Please don't tell me I'm being stupid. I know alot of woman would have left by now. But I know he'll be a great dad because I've seen/heard how he is/was with his daughter before his psycho ex disappeared (another story). I just think he has alot of growing up to do.

So the #1 thing he has to do is quit drinking. If he can't do that, then I'm gone.

There are quite a few other things as well but they're alittle personal.

So as of now, he's sucking up to me. Telling me he loves me every 5 minutes, rubbing my belly, telling me all the things he's going to do to take care of me and the baby. I'm not drawn in by it. I like it, but I'm not letting him know it. I don't think it's selfish at all for me to want to have control of this situation. I rarely get to call the shots.

So anyway (god, I ramble on) things are still up in the air with us. But I'm in control right now. So I think for now everything is fine. Still such a hard decision to make.
Is he getting a job? 2? 3? To support his family?

A father/husband takes care of his family. Doesn't piss away the last $30 to their name...

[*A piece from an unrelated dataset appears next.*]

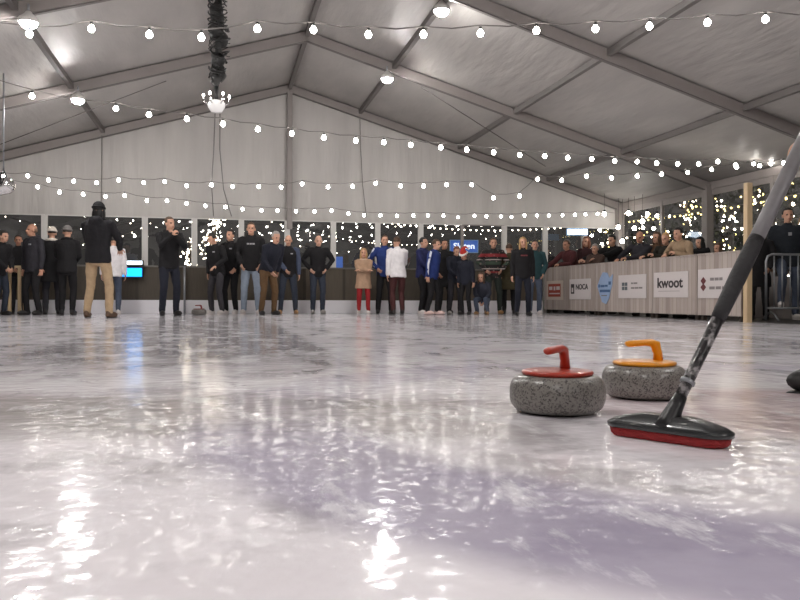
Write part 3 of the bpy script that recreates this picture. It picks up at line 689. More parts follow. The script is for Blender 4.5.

I've been here, done this. Words from men like this are as usefull as the stain that's on your mattress from his weekend fun. When they start making good ACTIONS to support you as his love, and that baby in your body - THEN you can start supporting him. But if all he's doing now, is blowing sunshine up your ass, well...

Sorry to be so blunt, but again, I've been here. At some point I realized that the man that I was so in love with, would probably do something insanely stupid with the baby unless I was on 24/7 watch. And what kind of mama would I be in that situation? I wanted to be a good, relaxed warm and loving mama. Not a hyper, tense, distracted, sad mama.

With all that said, I understand the connection you have with OH, and applaud you for sticking by him. But this is one battle that his ALONE to fight. When he feels in control he knows where to find you.